_To be done_
Emit an exact copy of the lines running from the start of the records to the line containing "(.004, .001, .002), MATTE, lev)", both included.

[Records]
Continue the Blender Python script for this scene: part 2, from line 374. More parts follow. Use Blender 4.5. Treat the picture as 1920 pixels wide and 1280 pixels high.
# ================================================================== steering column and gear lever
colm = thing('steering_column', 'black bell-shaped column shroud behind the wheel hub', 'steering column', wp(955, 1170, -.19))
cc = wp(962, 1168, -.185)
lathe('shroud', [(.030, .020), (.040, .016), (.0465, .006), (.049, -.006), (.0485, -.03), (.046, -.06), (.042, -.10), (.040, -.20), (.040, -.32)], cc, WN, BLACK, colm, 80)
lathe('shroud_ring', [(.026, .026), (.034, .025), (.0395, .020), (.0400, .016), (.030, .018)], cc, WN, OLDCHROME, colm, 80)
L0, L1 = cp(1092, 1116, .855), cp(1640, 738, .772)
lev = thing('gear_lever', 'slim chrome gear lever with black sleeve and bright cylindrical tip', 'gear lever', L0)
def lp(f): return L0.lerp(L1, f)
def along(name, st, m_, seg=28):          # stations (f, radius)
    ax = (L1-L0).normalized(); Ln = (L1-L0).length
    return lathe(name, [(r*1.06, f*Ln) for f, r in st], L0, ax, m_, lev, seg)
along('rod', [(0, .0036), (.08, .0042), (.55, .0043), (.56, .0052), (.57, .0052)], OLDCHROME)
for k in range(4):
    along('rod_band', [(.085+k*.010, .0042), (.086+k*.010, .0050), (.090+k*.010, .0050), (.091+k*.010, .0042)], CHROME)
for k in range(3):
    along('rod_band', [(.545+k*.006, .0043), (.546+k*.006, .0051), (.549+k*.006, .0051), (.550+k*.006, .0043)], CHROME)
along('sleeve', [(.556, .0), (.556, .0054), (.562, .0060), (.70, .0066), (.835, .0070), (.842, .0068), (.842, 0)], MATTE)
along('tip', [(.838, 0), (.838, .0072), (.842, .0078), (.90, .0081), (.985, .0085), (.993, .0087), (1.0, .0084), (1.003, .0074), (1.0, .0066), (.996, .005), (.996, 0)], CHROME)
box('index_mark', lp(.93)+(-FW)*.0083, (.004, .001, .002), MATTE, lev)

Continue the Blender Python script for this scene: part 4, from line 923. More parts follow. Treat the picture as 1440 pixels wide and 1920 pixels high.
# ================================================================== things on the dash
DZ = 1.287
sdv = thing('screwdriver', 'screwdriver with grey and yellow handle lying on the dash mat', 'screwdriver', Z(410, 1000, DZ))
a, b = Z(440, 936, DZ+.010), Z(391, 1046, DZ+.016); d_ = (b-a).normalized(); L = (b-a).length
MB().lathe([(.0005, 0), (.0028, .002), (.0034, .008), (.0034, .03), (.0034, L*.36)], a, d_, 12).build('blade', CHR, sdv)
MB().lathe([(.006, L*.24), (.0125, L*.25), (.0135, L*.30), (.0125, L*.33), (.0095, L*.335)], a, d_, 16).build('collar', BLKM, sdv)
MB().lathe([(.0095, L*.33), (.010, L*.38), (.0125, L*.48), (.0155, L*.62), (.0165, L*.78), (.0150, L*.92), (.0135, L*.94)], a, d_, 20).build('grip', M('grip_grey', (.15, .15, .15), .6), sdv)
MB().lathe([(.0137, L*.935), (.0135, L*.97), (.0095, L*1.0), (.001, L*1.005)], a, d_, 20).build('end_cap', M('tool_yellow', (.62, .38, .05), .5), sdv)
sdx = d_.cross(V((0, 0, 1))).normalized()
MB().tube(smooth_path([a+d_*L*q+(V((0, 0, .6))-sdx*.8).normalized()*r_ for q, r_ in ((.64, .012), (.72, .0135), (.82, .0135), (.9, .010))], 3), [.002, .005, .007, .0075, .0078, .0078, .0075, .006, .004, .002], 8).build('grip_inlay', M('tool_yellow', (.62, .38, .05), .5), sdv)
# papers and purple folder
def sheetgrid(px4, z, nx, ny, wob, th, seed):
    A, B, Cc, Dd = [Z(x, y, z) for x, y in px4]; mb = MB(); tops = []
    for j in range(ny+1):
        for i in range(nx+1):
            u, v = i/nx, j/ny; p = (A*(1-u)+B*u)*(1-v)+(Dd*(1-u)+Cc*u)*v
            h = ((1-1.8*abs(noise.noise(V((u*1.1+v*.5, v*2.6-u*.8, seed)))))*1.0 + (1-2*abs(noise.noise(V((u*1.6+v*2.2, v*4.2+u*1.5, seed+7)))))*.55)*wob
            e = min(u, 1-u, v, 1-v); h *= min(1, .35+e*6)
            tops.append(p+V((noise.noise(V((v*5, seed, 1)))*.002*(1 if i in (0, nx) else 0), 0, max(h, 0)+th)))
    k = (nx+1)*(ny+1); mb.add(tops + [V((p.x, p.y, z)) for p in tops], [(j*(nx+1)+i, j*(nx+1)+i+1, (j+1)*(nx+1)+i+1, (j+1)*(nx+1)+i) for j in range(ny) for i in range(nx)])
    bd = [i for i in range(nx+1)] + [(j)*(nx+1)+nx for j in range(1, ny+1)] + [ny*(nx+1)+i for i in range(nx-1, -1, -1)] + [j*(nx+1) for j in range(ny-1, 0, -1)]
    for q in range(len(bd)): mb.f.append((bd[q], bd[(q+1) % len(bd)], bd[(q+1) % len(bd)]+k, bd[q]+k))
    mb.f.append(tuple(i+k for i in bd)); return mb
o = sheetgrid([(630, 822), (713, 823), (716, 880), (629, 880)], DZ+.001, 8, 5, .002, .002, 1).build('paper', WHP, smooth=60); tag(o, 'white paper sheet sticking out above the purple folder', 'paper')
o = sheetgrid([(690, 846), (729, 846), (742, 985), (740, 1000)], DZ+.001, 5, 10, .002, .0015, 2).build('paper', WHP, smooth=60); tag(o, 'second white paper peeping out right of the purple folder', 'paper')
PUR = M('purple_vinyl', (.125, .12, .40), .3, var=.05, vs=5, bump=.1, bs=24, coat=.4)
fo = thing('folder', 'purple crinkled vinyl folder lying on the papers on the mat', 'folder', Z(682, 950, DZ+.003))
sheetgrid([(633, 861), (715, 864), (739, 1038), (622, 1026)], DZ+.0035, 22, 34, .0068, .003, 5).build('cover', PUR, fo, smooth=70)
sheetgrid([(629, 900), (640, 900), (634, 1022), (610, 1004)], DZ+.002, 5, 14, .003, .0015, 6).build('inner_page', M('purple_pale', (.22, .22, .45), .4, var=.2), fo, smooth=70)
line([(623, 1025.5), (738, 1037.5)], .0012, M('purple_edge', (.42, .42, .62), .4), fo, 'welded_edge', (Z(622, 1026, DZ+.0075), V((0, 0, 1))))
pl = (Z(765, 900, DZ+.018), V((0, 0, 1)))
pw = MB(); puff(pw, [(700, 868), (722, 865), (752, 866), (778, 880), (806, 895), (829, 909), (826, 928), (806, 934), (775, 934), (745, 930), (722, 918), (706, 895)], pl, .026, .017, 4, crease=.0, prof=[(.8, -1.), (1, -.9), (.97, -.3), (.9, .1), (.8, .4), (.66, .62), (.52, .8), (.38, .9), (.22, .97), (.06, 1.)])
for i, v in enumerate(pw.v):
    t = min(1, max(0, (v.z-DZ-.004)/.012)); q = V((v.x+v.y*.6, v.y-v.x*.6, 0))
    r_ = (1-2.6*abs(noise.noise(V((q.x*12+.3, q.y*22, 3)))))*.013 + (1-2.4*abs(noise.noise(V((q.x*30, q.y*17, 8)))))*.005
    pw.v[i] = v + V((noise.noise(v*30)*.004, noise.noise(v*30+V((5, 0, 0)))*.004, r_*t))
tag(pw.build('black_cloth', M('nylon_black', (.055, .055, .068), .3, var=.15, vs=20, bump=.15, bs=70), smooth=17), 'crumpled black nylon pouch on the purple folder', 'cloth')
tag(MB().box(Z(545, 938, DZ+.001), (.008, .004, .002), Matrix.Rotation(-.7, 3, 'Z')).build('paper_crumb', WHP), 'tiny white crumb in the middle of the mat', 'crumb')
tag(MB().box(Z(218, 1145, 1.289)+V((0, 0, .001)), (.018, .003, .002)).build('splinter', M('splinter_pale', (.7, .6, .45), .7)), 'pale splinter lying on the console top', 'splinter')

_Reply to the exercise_
Continue the Blender Python script for this scene: part 2, from line 374. More parts follow. Use Blender 4.5. Treat the picture as 1920 pixels wide and 1280 pixels high.
# ================================================================== steering column and gear lever
colm = thing('steering_column', 'black bell-shaped column shroud behind the wheel hub', 'steering column', wp(955, 1170, -.19))
cc = wp(962, 1168, -.185)
lathe('shroud', [(.030, .020), (.040, .016), (.0465, .006), (.049, -.006), (.0485, -.03), (.046, -.06), (.042, -.10), (.040, -.20), (.040, -.32)], cc, WN, BLACK, colm, 80)
lathe('shroud_ring', [(.026, .026), (.034, .025), (.0395, .020), (.0400, .016), (.030, .018)], cc, WN, OLDCHROME, colm, 80)
L0, L1 = cp(1092, 1116, .855), cp(1640, 738, .772)
lev = thing('gear_lever', 'slim chrome gear lever with black sleeve and bright cylindrical tip', 'gear lever', L0)
def lp(f): return L0.lerp(L1, f)
def along(name, st, m_, seg=28):          # stations (f, radius)
    ax = (L1-L0).normalized(); Ln = (L1-L0).length
    return lathe(name, [(r*1.06, f*Ln) for f, r in st], L0, ax, m_, lev, seg)
along('rod', [(0, .0036), (.08, .0042), (.55, .0043), (.56, .0052), (.57, .0052)], OLDCHROME)
for k in range(4):
    along('rod_band', [(.085+k*.010, .0042), (.086+k*.010, .0050), (.090+k*.010, .0050), (.091+k*.010, .0042)], CHROME)
for k in range(3):
    along('rod_band', [(.545+k*.006, .0043), (.546+k*.006, .0051), (.549+k*.006, .0051), (.550+k*.006, .0043)], CHROME)
along('sleeve', [(.556, .0), (.556, .0054), (.562, .0060), (.70, .0066), (.835, .0070), (.842, .0068), (.842, 0)], MATTE)
along('tip', [(.838, 0), (.838, .0072), (.842, .0078), (.90, .0081), (.985, .0085), (.993, .0087), (1.0, .0084), (1.003, .0074), (1.0, .0066), (.996, .005), (.996, 0)], CHROME)
box('index_mark', lp(.93)+(-FW)*.0083, (.004, .001, .002), MATTE, lev)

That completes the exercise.